Too many connections

At the weekend we kept getting the ‘too many connections’ error. I look at the open processes and it shows about 250 processes sleeping for long periods.


Id         | User   |  Host     | db   | Command | Time | State | Info             |
+----------+--------+-----------+------+---------+------+-------+-----
| 15160505 | myuser | localhost | mydb | Sleep   | 7308 |       |                  |

etc… about 250 of them. Why is this? Is it a problem with mysql (maybe the configuration) or the php layer not closing connections? Things are normally absolutely fine. Could this be some kind of attack on our server? Seems unlikely as the open processes aren’t actually doing anything.

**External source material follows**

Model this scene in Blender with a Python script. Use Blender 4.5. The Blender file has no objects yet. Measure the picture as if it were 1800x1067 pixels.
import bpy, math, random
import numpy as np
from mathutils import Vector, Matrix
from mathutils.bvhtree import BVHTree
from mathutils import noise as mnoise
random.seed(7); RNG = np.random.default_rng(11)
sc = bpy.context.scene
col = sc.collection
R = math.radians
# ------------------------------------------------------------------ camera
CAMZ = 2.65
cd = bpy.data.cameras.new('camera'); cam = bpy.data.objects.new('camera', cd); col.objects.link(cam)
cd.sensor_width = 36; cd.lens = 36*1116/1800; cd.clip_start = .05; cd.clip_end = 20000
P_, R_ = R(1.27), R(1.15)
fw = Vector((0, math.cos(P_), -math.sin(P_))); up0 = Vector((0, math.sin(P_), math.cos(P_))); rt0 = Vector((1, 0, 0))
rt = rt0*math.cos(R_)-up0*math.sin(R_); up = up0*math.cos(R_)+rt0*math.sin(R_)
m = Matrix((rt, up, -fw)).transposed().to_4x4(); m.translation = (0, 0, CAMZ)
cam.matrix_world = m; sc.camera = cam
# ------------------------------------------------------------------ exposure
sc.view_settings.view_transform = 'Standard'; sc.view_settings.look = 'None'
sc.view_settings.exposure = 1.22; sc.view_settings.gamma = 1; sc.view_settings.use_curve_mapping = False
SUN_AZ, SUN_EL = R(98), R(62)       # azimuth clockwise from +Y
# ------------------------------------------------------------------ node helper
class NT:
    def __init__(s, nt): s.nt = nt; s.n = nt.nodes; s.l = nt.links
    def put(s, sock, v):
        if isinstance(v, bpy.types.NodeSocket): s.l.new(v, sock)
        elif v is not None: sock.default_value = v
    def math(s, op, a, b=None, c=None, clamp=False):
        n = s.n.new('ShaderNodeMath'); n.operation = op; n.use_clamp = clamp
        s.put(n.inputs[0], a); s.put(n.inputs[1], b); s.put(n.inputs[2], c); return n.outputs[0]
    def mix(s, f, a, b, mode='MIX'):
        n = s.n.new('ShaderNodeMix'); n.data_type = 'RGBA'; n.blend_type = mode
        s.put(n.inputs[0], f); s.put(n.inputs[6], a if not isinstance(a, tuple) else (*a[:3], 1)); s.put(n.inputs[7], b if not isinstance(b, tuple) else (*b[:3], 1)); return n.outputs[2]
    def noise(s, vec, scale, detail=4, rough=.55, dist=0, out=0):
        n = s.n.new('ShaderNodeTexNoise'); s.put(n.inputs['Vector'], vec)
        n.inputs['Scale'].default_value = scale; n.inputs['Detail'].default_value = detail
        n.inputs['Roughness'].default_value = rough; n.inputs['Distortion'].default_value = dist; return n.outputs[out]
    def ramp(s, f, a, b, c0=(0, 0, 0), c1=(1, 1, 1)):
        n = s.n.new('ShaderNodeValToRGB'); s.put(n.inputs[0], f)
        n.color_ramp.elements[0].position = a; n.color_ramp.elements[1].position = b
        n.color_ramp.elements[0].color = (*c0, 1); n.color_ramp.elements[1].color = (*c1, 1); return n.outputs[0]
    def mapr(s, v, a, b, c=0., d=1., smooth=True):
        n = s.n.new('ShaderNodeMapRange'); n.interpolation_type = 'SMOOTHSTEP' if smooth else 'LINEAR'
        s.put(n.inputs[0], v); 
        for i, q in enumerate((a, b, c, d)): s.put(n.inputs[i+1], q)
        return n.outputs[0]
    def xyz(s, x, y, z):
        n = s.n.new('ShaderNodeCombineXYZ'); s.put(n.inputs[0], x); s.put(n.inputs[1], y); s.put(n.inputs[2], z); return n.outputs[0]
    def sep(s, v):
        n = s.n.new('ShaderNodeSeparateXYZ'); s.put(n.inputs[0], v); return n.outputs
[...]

PHP will normally close all database connections as the end of a scripts execution, unless your using permanent connections. Are you opening many database connections in a certain script?

We’re not using persistent connections, no. And each script opens only 1 database connection (I know it’s only once as there’s other stuff in the same include, which will cause an error if it’s called twice).
Maybe it’s a one-off freak occurence, but I’d like to figure out why it was.

Check the PHP error log, Apache error log and system logs around the same time and see if anything interesting turns up. This is a completely random guess, but if PHP was crashing with some kind of fatal error for some reason (like the kernel killing threads because the system is out of memory?), maybe the connections could be left hanging?

You can minimize the impact of a connection not being closed for some reason by setting a low wait_timeout in MySQL.

http://dev.mysql.com/doc/refman/5.0/en/server-system-variables.html#sysvar_wait_timeout

Thanks for the responses. Sorry I really should have given more information. I think I panicked a bit!
Yes I checked the php logs and they didn’t yield any abnormal errors other than the failure to connect to the database. There were a fairly large number of occurences where the error was associated with a particular ip address. So first I though it was a DoS attack. But the connections are empty, and anyway the requests from this ip are only about 1 per second so that doesn’t sound like DoS. More likely a robot that happened to stop by while the error was occurring (most other visitors would just leave when the see the site isn’t working).
I will check the wait_timeout value, though.:slight_smile:

A few days after posting this the hard drives on my server failed in a catastrophic way. The first sign of trouble was that database connections were being left open. The server hosts are denying that the initial connection problems were caused by a problemative drive, blaming it on programming error.

But I’m told that each connection on a linux server is a file. So if the hard drive was having problems, couldn’t this also mean that files couldn’t be removed and connections closed? Maybe I’m being fobbed off here. Anyone able to weigh in on this?

That seems highly unlikely. I’m more inclined to agree with your host that they are unrelated.